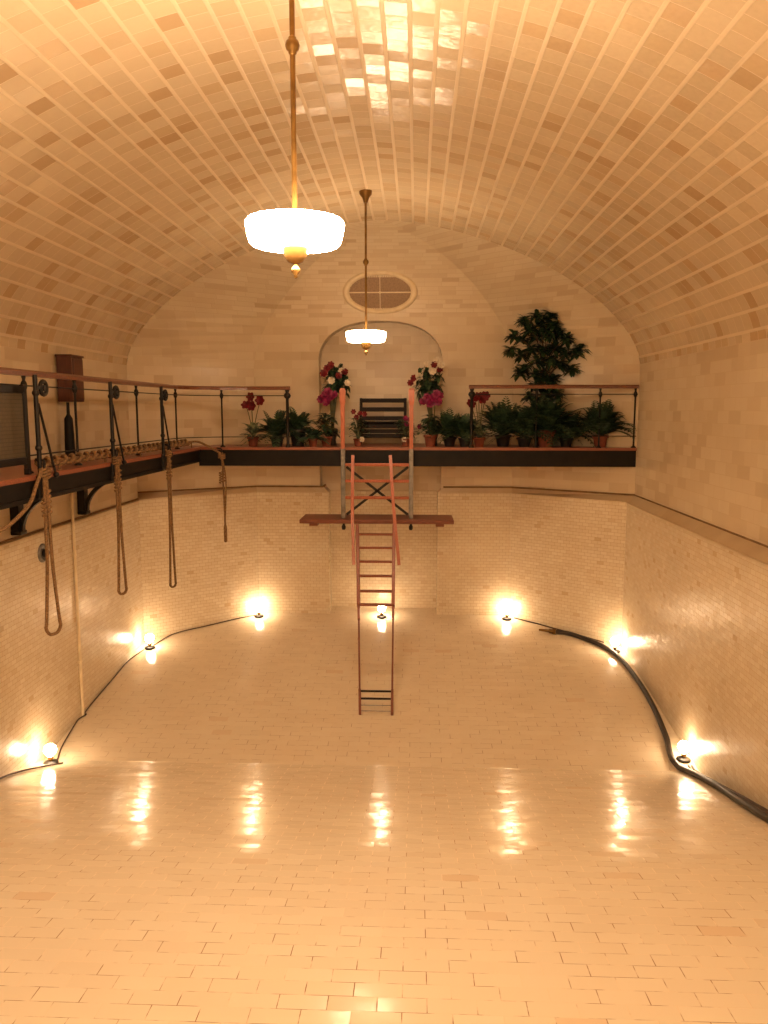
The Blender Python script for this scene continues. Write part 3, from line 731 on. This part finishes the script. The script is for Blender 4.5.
def blossom(mb, c, r, n=6, rings=2, face=Vector((0, -1, .25))):
    f = face.normalized(); c = Vector(c); sx = f.cross(Vector((0, 0, 1))).normalized(); sy = sx.cross(f)
    for g in range(rings):
        rr_ = r*(1-.33*g); tilt = .25+.45*g
        for k in range(n):
            a = 2*PI*(k+.5*g)/n; d = sx*math.cos(a)+sy*math.sin(a); e = -sx*math.sin(a)+sy*math.cos(a)
            tip = c+d*rr_*math.cos(tilt)+f*rr_*math.sin(tilt); m = c+d*rr_*.62*math.cos(tilt)+f*rr_*.5*math.sin(tilt)
            w = e*rr_*.42
            mb.face([c, m-w, tip-w*.35, tip+w*.35, m+w], smooth=True)
    mb.ball(c+f*r*.15, r*.2, 8, 5)
def bl(t, c, r, m, n=6, rings=3):
    mb = MB(); blossom(mb, c, r, n, rings, Vector((R.uniform(-.4, .4), -1, R.uniform(0, .6)))); return part(mb, 'blossom', m, t)

def amaryllis(x, y, r, h, flowers, label, leafm, potm, fm, nleaf=22, LL=.3, seed=3, fr=.085, name='flowering_plant', group=None):
    R.seed(seed)
    t = thing(name, (x, y, DZ), label, 'flowering plant', group)
    mb = MB(); pot(mb, x, y, r, h); soil(x, y, r, h, part(mb, 'pot', potm, t))
    mb = MB()
    for k in range(nleaf):
        a = k*2.39996; el = R.uniform(.35, 1.25); hz = R.uniform(.0, .22)
        leaf(mb, (x+.03*math.cos(a), y+.03*math.sin(a), DZ+h*.9+hz*.6), (math.cos(a)*math.cos(el), .6*math.sin(a)*math.cos(el), math.sin(el)), LL*R.uniform(.6, 1.1), LL*.30, .4)
    part(mb, 'leaves', leafm, t)
    mb = MB()
    for fx, fz in flowers: mb.tube(spline([(x, y, DZ+h*.9), (x+(fx-x)*.4, y, DZ+h+(fz-DZ-h)*.5), (fx, y-.02, fz)], 4), .007, 6)
    part(mb, 'stem', M_stem, t)
    for fx, fz in flowers: bl(t, (fx, y-.04+R.uniform(-.03, .03), fz), fr*R.uniform(.9, 1.1), fm)
    return t
FY0 = 13.3
amaryllis(-2.19, FY0, .10, .16, [(-2.29, 4.44), (-2.20, 4.58), (-2.05, 4.52), (-2.20, 4.43)], 'red flowering plant leftmost on the far platform', M_spot, M_terra, M_red, 30, .30, 4, .095)
fern(-1.78, FY0+.02, .12, .16, .42, 34, 'dark fern between the leftmost red flowers and the left rail end post', M_darkpot, .09, 1.05, seed=5)
fern(-1.42, FY0+.02, .15, .3, .34, 32, 'fern in a large dark pot beside the left rail end', M_darkpot, .085, 1.0, seed=6)
fern(-1.15, FY0-.08, .085, .14, .22, 20, 'small low fern in a terracotta pot left of the tall left bouquet', M_terra, .06, .8, seed=7)

def bouquet(x, y, whites, reds, mags, label, seed, potx=None, ctr=None, ph=.3):
    R.seed(seed)
    t = thing('flower_arrangement', (x, y, DZ), label, 'flower arrangement', 'tall flower arrangements flanking the alcove')
    mb = MB(); mb.lathe([(.09, 0), (.075, .02), (.06, .1), (.09, ph*.75), (.1, ph*.9), (.085, ph), (.075, ph*.96)], (x, y, DZ), 18); part(mb, 'vase', M_darkpot, t)
    mb = MB(); cx, cz = ctr
    for k in range(12):
        tx = cx+R.uniform(-.14, .14); tz = cz+R.uniform(-.12, .12)
        mb.tube(spline([(x+R.uniform(-.04, .04), y+R.uniform(-.03, .03), DZ+ph*.5), (x+(tx-x)*.4, y, DZ+ph+.25), (tx, y+R.uniform(-.08, .05), tz)], 4), .008, 6)
    part(mb, 'stem', M_stem, t)
    mb = MB()
    for k in range(240):
        a = R.uniform(0, 2*PI); el = R.uniform(-1.0, 1.2); b = Vector((cx+max(-.16, min(.16, R.gauss(0, .1))), y+R.uniform(-.06, .08), cz+max(-.24, min(.16, R.gauss(-.04, .12)))))
        leaf(mb, b, (math.cos(a)*math.cos(el), .6*math.sin(a)*math.cos(el)-.1, math.sin(el)), R.uniform(.1, .2), .07, .25)
    part(mb, 'foliage', M_leaf, t)
    for L_, m_, r_ in ((whites, M_white, .07), (reds, M_red, .072), (mags, M_mag, .085)):
        for fx, fz in L_: bl(t, (fx, y-.14+R.uniform(-.03, .04), fz), r_*R.uniform(.85, 1.1), m_, 7)
    return t
YB = 13.62
bouquet(-.86, YB, [(-.86, 4.86), (-.58, 4.82), (-.68, 5.02)], [(-.93, 5.07), (-.86, 5.12), (-.73, 4.94), (-.62, 5.0), (-.98, 4.98)], [(-.98, 4.60), (-.88, 4.57), (-.92, 4.66), (-1.04, 4.54), (-.81, 4.62), (-.94, 4.5)], 'tall bouquet of white, red and magenta flowers left of the bench', 11, ctr=(-.78, 4.9))
bouquet(.9, YB, [(.87, 5.02), (.64, 4.92), (.78, 5.14), (1.02, 5.12), (.95, 5.2)], [(.9, 5.12), (.55, 4.9), (.5, 4.82), (1.0, 5.04)], [(.78, 4.58), (.9, 4.56), (.98, 4.5), (.84, 4.48), (.72, 4.5), (.94, 4.63), (.98, 4.6)], 'tall bouquet of white, red and magenta flowers right of the bench', 12, ctr=(.82, 4.86))
R.seed(3)
def leafy(x, y, r, h, H, n, LL, label, seed, potm=None, whites=(), reds=(), magentas=(), leafm=None, group='small leafy plants on the far platform'):
    R.seed(seed)
    t = thing('leafy_plant', (x, y, DZ), label, 'plant', group)
    mb = MB(); pot(mb, x, y, r, h); soil(x, y, r, h, part(mb, 'pot', potm or M_terra, t))
    mb = MB(); ms = MB()
    for k in range(n*2):
        a = k*2.39996; hz = R.uniform(.1, 1)*H*1.25; rad = R.uniform(.03, .16)*(1.2-hz/H*.5)
        tip = clampv((x+rad*math.cos(a), y+rad*.7*math.sin(a), DZ+h+hz)); ms.tube([(x, y, DZ+h*.9), (x+rad*.4*math.cos(a), y, DZ+h+hz*.6), tip], .004, 4)
        for q in range(2): leaf(mb, tip, (math.cos(a+q*1.4), .6*math.sin(a+q*1.4)-.1, R.uniform(-.2, .6)), LL*R.uniform(.7, 1.1), LL*.45, .35)
    part(ms, 'stem', M_stem, t); part(mb, 'leaves', leafm or M_leaf, t)
    for L_, m_ in ((whites, M_white), (reds, M_red), (magentas, M_mag)):
        for fx, fz in L_: bl(t, (fx, y-.06, fz), .05, m_)
    return t
leafy(-.93, FY0, .1, .17, .3, 26, .15, 'leafy plant in a terracotta pot in front of the tall left bouquet', 21)
leafy(-.40, 13.45, .08, .13, .28, 18, .12, 'small plant with red flowers just right of the left orange hand post', 22, reds=[(-.47, 4.33), (-.36, 4.30), (-.28, 4.29), (-.42, 4.24)], whites=[(-.33, 3.86)])
leafy(.42, 13.42, .08, .13, .26, 18, .12, 'small plant with magenta flowers just left of the right orange hand post', 23, magentas=[(.42, 4.22), (.5, 4.2), (.44, 4.12)], whites=[(.4, 3.86), (.62, 3.86)])
leafy(.84, FY0, .11, .2, .26, 26, .15, 'leafy plant in a terracotta pot in front of the tall right bouquet', 24, magentas=[(.66, 4.08)])
fern(1.17, FY0+.1, .12, .16, .42, 40, 'dark fern right of the tall right bouquet', M_darkpot, .085, 1.1, seed=31, zmin=.5)
fern(1.42, FY0-.02, .11, .15, .38, 32, 'dark fern beside the left end post of the right railing', M_darkpot, .085, 1.1, seed=32, zmin=.5)
amaryllis(1.66, FY0-.08, .10, .16, [(1.51, 4.46), (1.64, 4.58), (1.75, 4.59), (1.70, 4.54), (1.58, 4.56)], 'red flowering plant with speckled leaves behind the right railing', M_spot, M_terra, M_red, 34, .28, 33, .085)
fern(2.08, FY0+.12, .14, .2, .55, 46, 'large drooping fern between the red flowers and the tall bush', M_darkpot, .11, 1.0, seed=34, zmin=.45)
fern(2.42, FY0-.02, .13, .16, .5, 40, 'spreading fern at the left foot of the tall bush', M_darkpot, .11, .95, seed=38, zmin=.4)
fern(2.78, FY0-.04, .16, .28, .58, 52, 'big spreading fern in a large terracotta pot below the tall bush', M_terra, .12, .95, seed=35, zmin=.35)
fern(3.12, FY0-.0, .12, .15, .42, 34, 'dark fern at the right foot of the tall bush', M_darkpot, .1, 1.0, seed=39, zmin=.4)
fern(3.66, 13.16, .13, .2, .52, 44, 'arching fern in a terracotta pot, rightmost on the far platform', M_terra, .11, 1.1, seed=36, zmin=.5)

# tall bush: whorls of long leaves on branching stems
R.seed(41)
tx, ty = 2.78, 13.72
t = thing('tall_bush', (tx, ty, DZ), 'tall dark evergreen bush rising above the right railing', 'bush')
mb = MB(); pot(mb, tx, ty, .17, .3); soil(tx, ty, .17, .3, part(mb, 'pot', M_darkpot, t))
tr = MB(); fo = MB()
tr.tube(spline([(tx, ty, DZ+.2), (tx-.03, ty, DZ+.8), (tx-.02, ty, DZ+1.3)], 4), .022, 8)
# whorl centres (x, z) with a radius each
W = [(2.42, 5.87), (2.63, 5.93), (2.86, 5.95), (2.5, 5.72), (2.72, 5.78), (2.9, 5.8), (2.25, 5.6), (2.42, 5.55), (2.62, 5.6), (2.84, 5.62), (3.03, 5.68), (3.12, 5.55), (2.2, 5.36), (2.35, 5.28), (2.55, 5.38), (2.75, 5.4), (2.95, 5.42), (3.1, 5.36), (3.36, 5.42), (3.3, 5.32), (2.62, 5.18), (2.85, 5.2), (2.45, 5.1), (2.36, 4.98), (3.05, 5.15), (3.24, 5.06), (2.62, 4.98), (2.8, 4.96), (2.95, 4.9), (2.62, 4.78), (2.78, 4.72), (2.92, 4.74), (2.55, 4.6), (2.82, 4.55), (2.68, 4.5), (2.98, 4.62)]
for i, (wx, wz) in enumerate(W):
    wy = ty+R.uniform(-.22, .08)-.05; tip = clampv((wx, wy, wz))
    tr.tube(spline([(tx, ty, min(DZ+.6+.5*(wz-DZ-.6), wz-.08)), ((tx+wx)/2, (ty+wy)/2, wz-.16), tip-Vector((0, 0, .02))], 4), .007, 5)
    for k in range(34):
        a = k*2.39996+R.random(); el = R.uniform(-.55, .75)
        leaf(fo, tip+Vector((0, 0, R.uniform(-.05, .03))), (math.cos(a)*math.cos(el), .7*math.sin(a)*math.cos(el), math.sin(el)), R.uniform(.13, .21), .08, .25)
part(tr, 'trunk', M_bark, t); part(fo, 'foliage', M_leaf, t)

# ------------------------------------------------------------------ camera and view
F = 780.0
cam = bpy.data.cameras.new('camera'); co = bpy.data.objects.new('camera', cam); COL.objects.link(co)
cam.sensor_fit = 'VERTICAL'; cam.sensor_height = 36; cam.sensor_width = 27; cam.lens = F*36/1024
cam.clip_start = .05; cam.clip_end = 100
co.location = (.595, 0, 4.36)
co.rotation_euler = (PI/2-math.radians(7.450249), 0, math.radians(2.329468))
scene.camera = co
w = bpy.data.worlds.new('world'); scene.world = w; w.use_nodes = True
w.node_tree.nodes['Background'].inputs[0].default_value = (0, 0, 0, 1)
vs = scene.view_settings
vs.view_transform = 'Standard'; vs.look = 'None'; vs.gamma = 1; vs.use_curve_mapping = False; vs.exposure = 0.52
scene.cycles.max_bounces = 14; scene.cycles.diffuse_bounces = 10; scene.cycles.glossy_bounces = 4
**********
Starting at the first line of the material, output exactly the lines up to and including the one with "part(mb, 'blossom', m, t)". Do not include the pictures.

The Blender Python script for this scene continues. Write part 3, from line 731 on. This part finishes the script. The script is for Blender 4.5.
def blossom(mb, c, r, n=6, rings=2, face=Vector((0, -1, .25))):
    f = face.normalized(); c = Vector(c); sx = f.cross(Vector((0, 0, 1))).normalized(); sy = sx.cross(f)
    for g in range(rings):
        rr_ = r*(1-.33*g); tilt = .25+.45*g
        for k in range(n):
            a = 2*PI*(k+.5*g)/n; d = sx*math.cos(a)+sy*math.sin(a); e = -sx*math.sin(a)+sy*math.cos(a)
            tip = c+d*rr_*math.cos(tilt)+f*rr_*math.sin(tilt); m = c+d*rr_*.62*math.cos(tilt)+f*rr_*.5*math.sin(tilt)
            w = e*rr_*.42
            mb.face([c, m-w, tip-w*.35, tip+w*.35, m+w], smooth=True)
    mb.ball(c+f*r*.15, r*.2, 8, 5)
def bl(t, c, r, m, n=6, rings=3):
    mb = MB(); blossom(mb, c, r, n, rings, Vector((R.uniform(-.4, .4), -1, R.uniform(0, .6)))); return part(mb, 'blossom', m, t)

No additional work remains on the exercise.